Lesson 10: As with Lesson 8, the students will listen to a song and then read an article about a season.
Lesson 11: In this lesson the students will use some of the vocabulary they learned in the previous day’s lesson to discuss their own summer activities and then compare them to what people do in France. They will then complete an Edpuzzle comprehension activity for a Trotro video that takes place in the summer.
Lesson 12: In this lesson the students will once again listen to a song and then read an article–this time about the fall.
Lesson 13:This is the second lesson for which the goal is for the students to summarize a cartoon story. Because there is a lot of new vocabulary in this story, I am giving the students some vocabulary in advance and will used personalized questioning to preteach the vocabulary. The students will then write a short summary of what they think the story is about, using the new vocabulary. I will then present the cartoon in a movie talk style before having the students discuss the story in order to put screen shots in order.
Lesson 14: In this lesson, the students will summarize the previous day’s cartoon for a summative assessment on this learning goal (both orally and in writing). They will also complete an Edpuzzle comprehension activity for a video about the fall.
Lesson 15: In this lesson the students will again listen to a song and read an article about wintertime in Canada.
Lesson 16: In this lesson the students will complete a speed friending activity in which they interview classmates regarding their wintertime activities. The students will then complete an Edpuzzle activity for a Trotro cartoon which takes place in the winter.
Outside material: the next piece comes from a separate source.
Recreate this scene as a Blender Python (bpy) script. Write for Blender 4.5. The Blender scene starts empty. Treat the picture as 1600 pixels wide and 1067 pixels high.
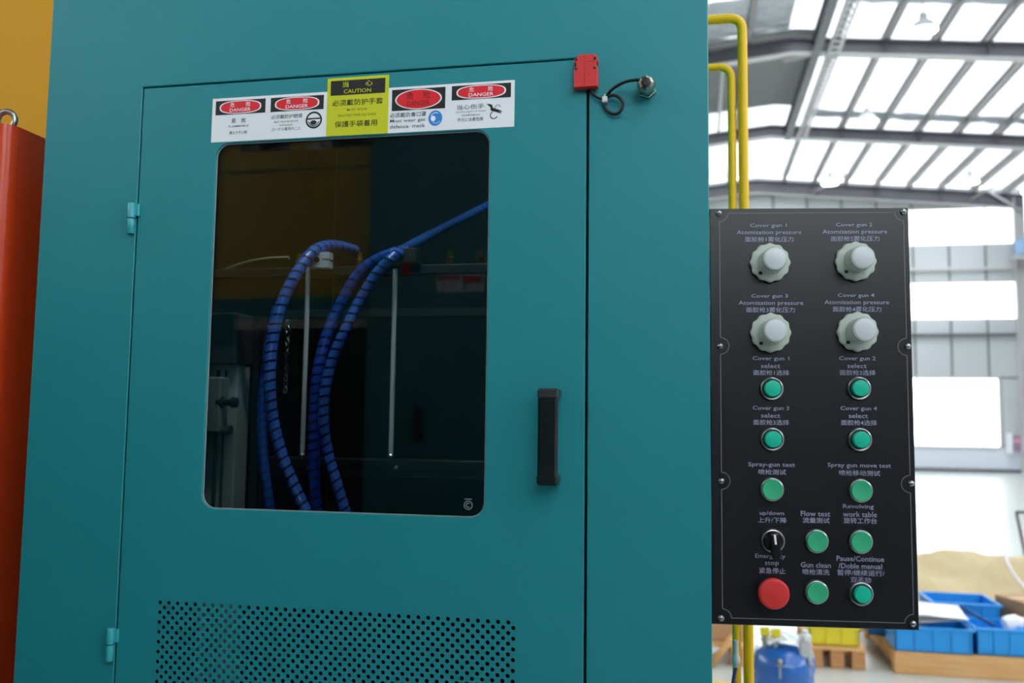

Lesson 17: In this lesson the students will begin the IPA by completing the interpretive tasks. As they are working individually, I will call small groups to my desk for the interpersonal task.
Lesson 18: In this lesson the students will continue working on their IPA by completing the presentational writing task and working on their video presentation, which will be submitted electronically.
As always, I’m grateful for your feedback on these lessons!